Nuestras organizaciones deben perseguir un impacto radical que de no alcanzarse debiera cuestionarnos con total franqueza si estamos en esto por el cambio social, o por suscribir a lo que Hood calificó como una cuasi-religión. Las ONGs debemos lograr el difícil equilibrio entre la fe, confianza, o intuición sobre lo que hacemos, y la adecuada dosis de escepticismo que nos debe guiar en pensamiento crítico a evaluar lo realizado y enmendar el camino.
Amo Ciudadano Inteligente y amo su comunidad. Me conmuevo con nuestros pequeños éxitos y me frustro con nuestros fracasos, pero por más grande que sea el cariño, debemos exigirnos perseguir un impacto radical. De no lograrse tenemos la responsabilidad de buscar otras formas de proteger la democracia y reducir desigualdad. Lo que está en juego es demasiado grande cómo para obsesionares con fórmulas que no logran impactar.

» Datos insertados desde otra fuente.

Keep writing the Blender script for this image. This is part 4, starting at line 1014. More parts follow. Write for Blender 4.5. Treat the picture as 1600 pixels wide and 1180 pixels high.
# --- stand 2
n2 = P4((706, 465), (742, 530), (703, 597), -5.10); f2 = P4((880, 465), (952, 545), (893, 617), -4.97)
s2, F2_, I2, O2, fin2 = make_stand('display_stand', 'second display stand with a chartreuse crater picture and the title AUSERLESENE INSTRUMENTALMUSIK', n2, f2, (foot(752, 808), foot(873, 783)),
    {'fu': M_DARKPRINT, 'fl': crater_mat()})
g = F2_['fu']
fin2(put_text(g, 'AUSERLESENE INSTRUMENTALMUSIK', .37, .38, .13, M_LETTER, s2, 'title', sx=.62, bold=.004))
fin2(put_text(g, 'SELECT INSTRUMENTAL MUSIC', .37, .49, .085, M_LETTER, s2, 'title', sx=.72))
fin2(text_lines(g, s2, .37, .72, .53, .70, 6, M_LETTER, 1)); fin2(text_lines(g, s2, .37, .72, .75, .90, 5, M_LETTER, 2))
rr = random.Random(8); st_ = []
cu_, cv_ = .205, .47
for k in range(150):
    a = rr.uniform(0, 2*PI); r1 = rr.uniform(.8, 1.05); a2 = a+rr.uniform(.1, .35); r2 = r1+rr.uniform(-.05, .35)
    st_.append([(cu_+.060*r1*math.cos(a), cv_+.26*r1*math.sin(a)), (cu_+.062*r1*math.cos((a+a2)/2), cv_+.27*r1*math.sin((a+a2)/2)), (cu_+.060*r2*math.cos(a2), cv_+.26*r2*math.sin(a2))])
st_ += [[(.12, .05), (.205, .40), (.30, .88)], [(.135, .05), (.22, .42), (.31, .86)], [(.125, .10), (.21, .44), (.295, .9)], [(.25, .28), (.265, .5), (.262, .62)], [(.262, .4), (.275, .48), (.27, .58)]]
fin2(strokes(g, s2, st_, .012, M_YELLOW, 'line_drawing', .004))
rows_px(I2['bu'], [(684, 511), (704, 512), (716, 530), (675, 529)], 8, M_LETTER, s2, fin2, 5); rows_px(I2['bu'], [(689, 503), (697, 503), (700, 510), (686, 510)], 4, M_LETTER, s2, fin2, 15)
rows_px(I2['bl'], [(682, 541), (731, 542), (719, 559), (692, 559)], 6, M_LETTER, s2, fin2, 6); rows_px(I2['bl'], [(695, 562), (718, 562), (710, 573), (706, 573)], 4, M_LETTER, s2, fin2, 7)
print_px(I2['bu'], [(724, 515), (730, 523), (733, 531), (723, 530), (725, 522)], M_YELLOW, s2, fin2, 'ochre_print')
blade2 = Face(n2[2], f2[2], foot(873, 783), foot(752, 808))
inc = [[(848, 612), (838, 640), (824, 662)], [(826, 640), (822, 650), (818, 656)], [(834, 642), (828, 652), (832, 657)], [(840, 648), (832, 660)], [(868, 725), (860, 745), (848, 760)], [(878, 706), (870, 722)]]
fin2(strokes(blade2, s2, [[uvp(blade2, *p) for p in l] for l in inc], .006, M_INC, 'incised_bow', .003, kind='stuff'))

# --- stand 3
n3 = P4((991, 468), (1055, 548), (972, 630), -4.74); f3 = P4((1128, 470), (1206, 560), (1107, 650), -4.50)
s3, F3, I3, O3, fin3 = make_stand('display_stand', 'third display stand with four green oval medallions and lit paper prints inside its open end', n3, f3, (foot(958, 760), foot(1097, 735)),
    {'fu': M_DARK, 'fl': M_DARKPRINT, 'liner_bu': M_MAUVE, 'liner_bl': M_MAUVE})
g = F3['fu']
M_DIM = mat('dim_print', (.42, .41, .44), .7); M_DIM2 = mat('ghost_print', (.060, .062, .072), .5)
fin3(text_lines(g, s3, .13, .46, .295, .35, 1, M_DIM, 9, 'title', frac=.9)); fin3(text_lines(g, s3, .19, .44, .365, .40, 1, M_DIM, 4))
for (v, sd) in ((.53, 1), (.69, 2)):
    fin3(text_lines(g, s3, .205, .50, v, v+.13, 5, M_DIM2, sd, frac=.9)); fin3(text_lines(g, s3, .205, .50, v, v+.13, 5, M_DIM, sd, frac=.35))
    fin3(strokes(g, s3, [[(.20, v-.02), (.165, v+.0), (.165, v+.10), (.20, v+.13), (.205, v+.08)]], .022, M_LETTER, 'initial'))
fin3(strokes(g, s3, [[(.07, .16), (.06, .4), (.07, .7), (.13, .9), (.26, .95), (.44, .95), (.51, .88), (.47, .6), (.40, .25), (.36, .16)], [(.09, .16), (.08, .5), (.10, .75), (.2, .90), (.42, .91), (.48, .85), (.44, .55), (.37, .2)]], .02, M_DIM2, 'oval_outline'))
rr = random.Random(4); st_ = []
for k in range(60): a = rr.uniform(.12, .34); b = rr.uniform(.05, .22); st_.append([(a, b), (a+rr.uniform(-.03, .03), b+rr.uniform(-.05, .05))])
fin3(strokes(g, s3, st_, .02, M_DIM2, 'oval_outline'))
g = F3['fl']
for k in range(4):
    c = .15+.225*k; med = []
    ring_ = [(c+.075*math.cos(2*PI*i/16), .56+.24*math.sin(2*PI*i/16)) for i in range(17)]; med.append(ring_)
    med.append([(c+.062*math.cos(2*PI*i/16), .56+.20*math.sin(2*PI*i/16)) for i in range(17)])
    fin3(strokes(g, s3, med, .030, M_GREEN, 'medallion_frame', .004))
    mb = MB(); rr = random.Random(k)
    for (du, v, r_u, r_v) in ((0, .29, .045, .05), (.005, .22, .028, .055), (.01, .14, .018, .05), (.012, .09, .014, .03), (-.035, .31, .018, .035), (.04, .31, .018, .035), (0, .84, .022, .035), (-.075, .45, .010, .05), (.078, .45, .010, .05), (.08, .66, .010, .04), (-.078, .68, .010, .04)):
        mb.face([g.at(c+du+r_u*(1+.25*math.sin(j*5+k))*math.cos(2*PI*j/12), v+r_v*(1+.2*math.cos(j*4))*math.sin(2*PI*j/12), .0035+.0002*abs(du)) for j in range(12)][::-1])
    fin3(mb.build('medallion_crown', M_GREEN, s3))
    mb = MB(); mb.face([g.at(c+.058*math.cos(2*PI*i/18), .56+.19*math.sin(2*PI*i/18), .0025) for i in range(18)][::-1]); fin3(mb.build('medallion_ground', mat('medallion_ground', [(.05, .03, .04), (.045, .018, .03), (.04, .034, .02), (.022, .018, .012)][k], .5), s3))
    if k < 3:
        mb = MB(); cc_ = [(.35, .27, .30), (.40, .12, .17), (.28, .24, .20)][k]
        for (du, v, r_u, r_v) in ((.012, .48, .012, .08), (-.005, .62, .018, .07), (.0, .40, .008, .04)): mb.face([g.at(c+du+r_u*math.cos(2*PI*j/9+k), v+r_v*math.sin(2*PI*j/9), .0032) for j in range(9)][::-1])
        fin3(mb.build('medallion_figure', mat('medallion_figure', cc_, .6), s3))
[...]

Parafraseando a Descartes, debemos primero “ser”, luego “existir”. Procuremos entre todos perseguir un impacto radical. Ciudadano Inteligente debe demostrar que es causa necesaria (no suficiente) de que en América Latina exista mayor acceso a información pública (cuantitativa y cualitativa) y participación real/ medible de ciudadanos en las funciones de fiscalización, co-creación de servicios públicos, y control de corrupción en sus distintas formas, para asegurar que la democracia sea un sistema donde gobiernan las mayorías, no las minorías parasitarias que por demasiado tiempo han usado su influencia política y económica para preservar sus posiciones de privilegio. Debemos también probar que las tecnologías de la información juegan en esto un rol fundamental, y que armados con ellas podemos dar la pelea por esa sociedad justa que nos quita el sueño y agranda el corazón. Si no lo logramos debemos ser los primeros en cambiar el plan y buscar por otro camino, total, el hambre de justicia no cambia, solo se transforma.